It’s not every day (in fact not every year) that a new double chanter carving comes to light. Come to think of it it’s not every day you have a conversation with a stranger about double chanter bagpipes but this is what happened. . . .

I was busking at a folk festival and stopped to speak to a lady, her son was writing a dissertation on “Cornish” bagpipes, so, whilst sat upon my “High Horse”, I remarked on their existence in many other parts of the Realm and maybe, perchance, they should more properly be referred to as “Dorsetian” or is that “Dorish”? (Actually, that last bit of “our chat” happened some other time, some other place, but why ruin a perfectly average story?) Anyway, once off the said “High Horse”, the conversation was filed in the rarely travelled recesses of my memory. So how glad was I when, a week later, she contacted me to say that the day following our meeting she had visited a church in Somerton, Oxfordshire and found another, hitherto unknown, example of a double chanter carving. The mail was accompanied by a photo, that certainly grabbed my attention and, as soon as I was able, I hot footed it to St James, Somerton, in the county of Oxford, to take a look for myself.

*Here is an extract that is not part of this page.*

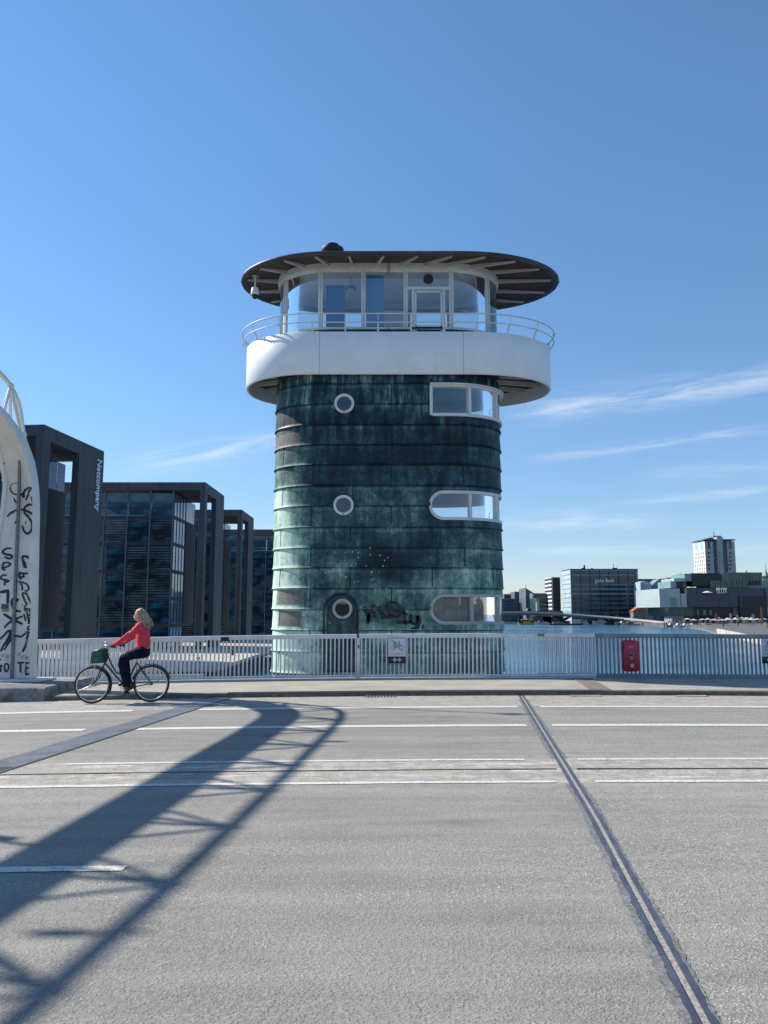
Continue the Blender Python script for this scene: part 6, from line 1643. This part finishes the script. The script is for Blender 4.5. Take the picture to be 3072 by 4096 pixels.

Though somewhat damaged, it was definitely the beast I was after. A double chanter bagpipe, bag (with a little decoration along its length) under right arm, a single drone over the right shoulder, hands right slightly above left. Sadly though, it was not inside the church but on the ground outside, round the back, lying with other bits of carving, laid to rest, so to speak.

With its discovery has come, perhaps, more questions than answers. It is difficult to know when the carving was made as it is no longer in its original position and, like many churches of a similar antiquity, (it dates back to Norman times), it has gone through many phases of building. The churchwarden seemed to think that the carving was from some time before the mid-14th century and had originally been situated inside the church (which, given the colour and lack of weather damage, I am inclined to agree with). Why it is no longer attached to the church is unknown. Maybe it was removed to make way for a monument to the church’s 16/17th. century patrons, the Fermor family, and left in a corner somewhere until finally being moved outside. Maybe it ended up there after some recent restoration/conservation work carried out a few years ago. No doubt someone with knowledge of the architectural styles, materials and the building techniques used in churches would be able to enlighten us more. Alas, I have no skill in this area.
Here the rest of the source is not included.